#### PROBLEM REQUIREMENTS
Can you write out the whole listing exactly?

#### RECORDED DATA
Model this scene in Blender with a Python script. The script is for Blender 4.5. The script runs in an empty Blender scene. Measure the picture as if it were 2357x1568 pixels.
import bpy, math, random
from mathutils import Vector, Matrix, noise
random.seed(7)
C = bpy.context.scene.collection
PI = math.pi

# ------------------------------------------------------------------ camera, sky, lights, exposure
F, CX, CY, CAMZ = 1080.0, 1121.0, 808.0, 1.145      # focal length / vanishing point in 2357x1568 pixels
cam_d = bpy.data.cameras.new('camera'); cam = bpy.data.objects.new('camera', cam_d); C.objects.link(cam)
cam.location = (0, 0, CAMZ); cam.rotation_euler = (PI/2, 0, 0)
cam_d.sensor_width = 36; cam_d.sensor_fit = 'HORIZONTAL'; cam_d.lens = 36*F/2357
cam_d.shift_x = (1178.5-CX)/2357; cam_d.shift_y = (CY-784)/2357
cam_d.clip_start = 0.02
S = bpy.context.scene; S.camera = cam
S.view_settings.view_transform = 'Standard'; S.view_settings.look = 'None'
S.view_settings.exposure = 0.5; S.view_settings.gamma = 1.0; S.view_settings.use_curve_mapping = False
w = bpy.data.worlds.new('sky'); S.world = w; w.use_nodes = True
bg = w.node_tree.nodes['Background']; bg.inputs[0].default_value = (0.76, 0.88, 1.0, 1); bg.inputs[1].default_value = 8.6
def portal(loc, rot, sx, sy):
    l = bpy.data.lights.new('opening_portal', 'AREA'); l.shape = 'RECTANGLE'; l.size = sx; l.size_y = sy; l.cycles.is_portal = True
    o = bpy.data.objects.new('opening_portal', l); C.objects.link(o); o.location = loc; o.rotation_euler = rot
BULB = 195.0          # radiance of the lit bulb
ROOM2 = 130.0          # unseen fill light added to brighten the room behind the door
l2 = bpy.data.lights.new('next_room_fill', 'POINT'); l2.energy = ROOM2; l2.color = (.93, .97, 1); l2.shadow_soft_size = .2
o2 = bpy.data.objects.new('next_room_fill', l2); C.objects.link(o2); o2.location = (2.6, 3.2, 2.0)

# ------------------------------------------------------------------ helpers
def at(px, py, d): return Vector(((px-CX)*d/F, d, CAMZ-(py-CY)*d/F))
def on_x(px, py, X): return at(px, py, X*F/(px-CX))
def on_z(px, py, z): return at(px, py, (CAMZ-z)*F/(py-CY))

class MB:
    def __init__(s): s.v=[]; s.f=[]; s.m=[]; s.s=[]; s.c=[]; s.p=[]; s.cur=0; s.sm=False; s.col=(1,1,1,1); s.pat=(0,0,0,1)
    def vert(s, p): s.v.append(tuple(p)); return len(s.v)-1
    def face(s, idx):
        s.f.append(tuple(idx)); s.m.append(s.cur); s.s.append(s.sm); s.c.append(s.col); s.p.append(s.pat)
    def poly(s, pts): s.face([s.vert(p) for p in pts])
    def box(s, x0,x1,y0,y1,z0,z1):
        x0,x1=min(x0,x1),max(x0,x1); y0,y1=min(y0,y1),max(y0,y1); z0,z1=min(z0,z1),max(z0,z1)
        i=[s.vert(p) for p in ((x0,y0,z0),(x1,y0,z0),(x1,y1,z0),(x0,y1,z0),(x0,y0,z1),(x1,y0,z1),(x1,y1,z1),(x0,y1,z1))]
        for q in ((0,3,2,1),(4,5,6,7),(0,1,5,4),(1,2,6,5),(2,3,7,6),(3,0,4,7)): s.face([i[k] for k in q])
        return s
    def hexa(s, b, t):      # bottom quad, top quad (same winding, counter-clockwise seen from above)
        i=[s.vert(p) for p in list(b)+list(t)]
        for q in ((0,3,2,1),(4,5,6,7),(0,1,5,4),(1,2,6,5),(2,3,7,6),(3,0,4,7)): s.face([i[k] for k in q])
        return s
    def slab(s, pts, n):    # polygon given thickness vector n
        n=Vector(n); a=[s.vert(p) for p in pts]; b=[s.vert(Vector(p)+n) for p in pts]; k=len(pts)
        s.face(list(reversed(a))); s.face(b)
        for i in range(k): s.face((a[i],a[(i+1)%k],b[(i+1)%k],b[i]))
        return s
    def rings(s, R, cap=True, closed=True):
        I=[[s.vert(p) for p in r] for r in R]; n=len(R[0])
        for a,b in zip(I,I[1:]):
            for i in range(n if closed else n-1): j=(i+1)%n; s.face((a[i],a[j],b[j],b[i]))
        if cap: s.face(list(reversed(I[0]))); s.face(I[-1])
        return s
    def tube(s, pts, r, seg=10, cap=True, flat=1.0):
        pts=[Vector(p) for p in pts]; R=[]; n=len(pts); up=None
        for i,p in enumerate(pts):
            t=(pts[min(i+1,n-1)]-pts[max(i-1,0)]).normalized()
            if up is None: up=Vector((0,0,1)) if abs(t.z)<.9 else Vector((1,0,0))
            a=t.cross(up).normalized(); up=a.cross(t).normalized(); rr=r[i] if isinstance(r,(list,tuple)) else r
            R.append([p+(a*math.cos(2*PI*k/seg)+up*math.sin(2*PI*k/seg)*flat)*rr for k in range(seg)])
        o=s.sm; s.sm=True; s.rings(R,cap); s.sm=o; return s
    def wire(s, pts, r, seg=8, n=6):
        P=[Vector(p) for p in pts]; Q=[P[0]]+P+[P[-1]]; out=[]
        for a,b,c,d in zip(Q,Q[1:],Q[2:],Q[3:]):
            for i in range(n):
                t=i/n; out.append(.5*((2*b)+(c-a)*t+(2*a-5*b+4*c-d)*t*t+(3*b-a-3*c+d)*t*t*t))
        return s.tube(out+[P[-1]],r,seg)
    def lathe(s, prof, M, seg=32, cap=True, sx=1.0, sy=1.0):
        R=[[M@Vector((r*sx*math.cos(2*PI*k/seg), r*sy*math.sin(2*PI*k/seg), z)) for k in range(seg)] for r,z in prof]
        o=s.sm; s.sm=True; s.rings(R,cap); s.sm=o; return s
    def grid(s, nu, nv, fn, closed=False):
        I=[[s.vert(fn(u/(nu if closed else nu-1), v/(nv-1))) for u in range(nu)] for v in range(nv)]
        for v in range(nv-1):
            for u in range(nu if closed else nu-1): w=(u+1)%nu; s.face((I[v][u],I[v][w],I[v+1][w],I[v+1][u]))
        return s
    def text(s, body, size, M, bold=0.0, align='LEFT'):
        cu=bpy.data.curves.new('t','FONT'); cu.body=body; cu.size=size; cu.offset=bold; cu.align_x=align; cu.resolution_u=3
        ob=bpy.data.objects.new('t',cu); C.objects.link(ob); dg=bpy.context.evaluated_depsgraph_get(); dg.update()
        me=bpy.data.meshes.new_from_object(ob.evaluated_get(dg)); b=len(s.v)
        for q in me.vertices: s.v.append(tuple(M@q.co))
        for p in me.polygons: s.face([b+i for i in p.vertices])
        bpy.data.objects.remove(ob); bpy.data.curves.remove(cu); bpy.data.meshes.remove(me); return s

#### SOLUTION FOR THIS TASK
Model this scene in Blender with a Python script. The script is for Blender 4.5. The script runs in an empty Blender scene. Measure the picture as if it were 2357x1568 pixels.
import bpy, math, random
from mathutils import Vector, Matrix, noise
random.seed(7)
C = bpy.context.scene.collection
PI = math.pi

# ------------------------------------------------------------------ camera, sky, lights, exposure
F, CX, CY, CAMZ = 1080.0, 1121.0, 808.0, 1.145      # focal length / vanishing point in 2357x1568 pixels
cam_d = bpy.data.cameras.new('camera'); cam = bpy.data.objects.new('camera', cam_d); C.objects.link(cam)
cam.location = (0, 0, CAMZ); cam.rotation_euler = (PI/2, 0, 0)
cam_d.sensor_width = 36; cam_d.sensor_fit = 'HORIZONTAL'; cam_d.lens = 36*F/2357
cam_d.shift_x = (1178.5-CX)/2357; cam_d.shift_y = (CY-784)/2357
cam_d.clip_start = 0.02
S = bpy.context.scene; S.camera = cam
S.view_settings.view_transform = 'Standard'; S.view_settings.look = 'None'
S.view_settings.exposure = 0.5; S.view_settings.gamma = 1.0; S.view_settings.use_curve_mapping = False
w = bpy.data.worlds.new('sky'); S.world = w; w.use_nodes = True
bg = w.node_tree.nodes['Background']; bg.inputs[0].default_value = (0.76, 0.88, 1.0, 1); bg.inputs[1].default_value = 8.6
def portal(loc, rot, sx, sy):
    l = bpy.data.lights.new('opening_portal', 'AREA'); l.shape = 'RECTANGLE'; l.size = sx; l.size_y = sy; l.cycles.is_portal = True
    o = bpy.data.objects.new('opening_portal', l); C.objects.link(o); o.location = loc; o.rotation_euler = rot
BULB = 195.0          # radiance of the lit bulb
ROOM2 = 130.0          # unseen fill light added to brighten the room behind the door
l2 = bpy.data.lights.new('next_room_fill', 'POINT'); l2.energy = ROOM2; l2.color = (.93, .97, 1); l2.shadow_soft_size = .2
o2 = bpy.data.objects.new('next_room_fill', l2); C.objects.link(o2); o2.location = (2.6, 3.2, 2.0)

# ------------------------------------------------------------------ helpers
def at(px, py, d): return Vector(((px-CX)*d/F, d, CAMZ-(py-CY)*d/F))
def on_x(px, py, X): return at(px, py, X*F/(px-CX))
def on_z(px, py, z): return at(px, py, (CAMZ-z)*F/(py-CY))

class MB:
    def __init__(s): s.v=[]; s.f=[]; s.m=[]; s.s=[]; s.c=[]; s.p=[]; s.cur=0; s.sm=False; s.col=(1,1,1,1); s.pat=(0,0,0,1)
    def vert(s, p): s.v.append(tuple(p)); return len(s.v)-1
    def face(s, idx):
        s.f.append(tuple(idx)); s.m.append(s.cur); s.s.append(s.sm); s.c.append(s.col); s.p.append(s.pat)
    def poly(s, pts): s.face([s.vert(p) for p in pts])
    def box(s, x0,x1,y0,y1,z0,z1):
        x0,x1=min(x0,x1),max(x0,x1); y0,y1=min(y0,y1),max(y0,y1); z0,z1=min(z0,z1),max(z0,z1)
        i=[s.vert(p) for p in ((x0,y0,z0),(x1,y0,z0),(x1,y1,z0),(x0,y1,z0),(x0,y0,z1),(x1,y0,z1),(x1,y1,z1),(x0,y1,z1))]
        for q in ((0,3,2,1),(4,5,6,7),(0,1,5,4),(1,2,6,5),(2,3,7,6),(3,0,4,7)): s.face([i[k] for k in q])
        return s
    def hexa(s, b, t):      # bottom quad, top quad (same winding, counter-clockwise seen from above)
        i=[s.vert(p) for p in list(b)+list(t)]
        for q in ((0,3,2,1),(4,5,6,7),(0,1,5,4),(1,2,6,5),(2,3,7,6),(3,0,4,7)): s.face([i[k] for k in q])
        return s
    def slab(s, pts, n):    # polygon given thickness vector n
        n=Vector(n); a=[s.vert(p) for p in pts]; b=[s.vert(Vector(p)+n) for p in pts]; k=len(pts)
        s.face(list(reversed(a))); s.face(b)
        for i in range(k): s.face((a[i],a[(i+1)%k],b[(i+1)%k],b[i]))
        return s
    def rings(s, R, cap=True, closed=True):
        I=[[s.vert(p) for p in r] for r in R]; n=len(R[0])
        for a,b in zip(I,I[1:]):
            for i in range(n if closed else n-1): j=(i+1)%n; s.face((a[i],a[j],b[j],b[i]))
        if cap: s.face(list(reversed(I[0]))); s.face(I[-1])
        return s
    def tube(s, pts, r, seg=10, cap=True, flat=1.0):
        pts=[Vector(p) for p in pts]; R=[]; n=len(pts); up=None
        for i,p in enumerate(pts):
            t=(pts[min(i+1,n-1)]-pts[max(i-1,0)]).normalized()
            if up is None: up=Vector((0,0,1)) if abs(t.z)<.9 else Vector((1,0,0))
            a=t.cross(up).normalized(); up=a.cross(t).normalized(); rr=r[i] if isinstance(r,(list,tuple)) else r
            R.append([p+(a*math.cos(2*PI*k/seg)+up*math.sin(2*PI*k/seg)*flat)*rr for k in range(seg)])
        o=s.sm; s.sm=True; s.rings(R,cap); s.sm=o; return s
    def wire(s, pts, r, seg=8, n=6):
        P=[Vector(p) for p in pts]; Q=[P[0]]+P+[P[-1]]; out=[]
        for a,b,c,d in zip(Q,Q[1:],Q[2:],Q[3:]):
            for i in range(n):
                t=i/n; out.append(.5*((2*b)+(c-a)*t+(2*a-5*b+4*c-d)*t*t+(3*b-a-3*c+d)*t*t*t))
        return s.tube(out+[P[-1]],r,seg)
    def lathe(s, prof, M, seg=32, cap=True, sx=1.0, sy=1.0):
        R=[[M@Vector((r*sx*math.cos(2*PI*k/seg), r*sy*math.sin(2*PI*k/seg), z)) for k in range(seg)] for r,z in prof]
        o=s.sm; s.sm=True; s.rings(R,cap); s.sm=o; return s
    def grid(s, nu, nv, fn, closed=False):
        I=[[s.vert(fn(u/(nu if closed else nu-1), v/(nv-1))) for u in range(nu)] for v in range(nv)]
        for v in range(nv-1):
            for u in range(nu if closed else nu-1): w=(u+1)%nu; s.face((I[v][u],I[v][w],I[v+1][w],I[v+1][u]))
        return s
    def text(s, body, size, M, bold=0.0, align='LEFT'):
        cu=bpy.data.curves.new('t','FONT'); cu.body=body; cu.size=size; cu.offset=bold; cu.align_x=align; cu.resolution_u=3
        ob=bpy.data.objects.new('t',cu); C.objects.link(ob); dg=bpy.context.evaluated_depsgraph_get(); dg.update()
        me=bpy.data.meshes.new_from_object(ob.evaluated_get(dg)); b=len(s.v)
        for q in me.vertices: s.v.append(tuple(M@q.co))
        for p in me.polygons: s.face([b+i for i in p.vertices])
        bpy.data.objects.remove(ob); bpy.data.curves.remove(cu); bpy.data.meshes.remove(me); return s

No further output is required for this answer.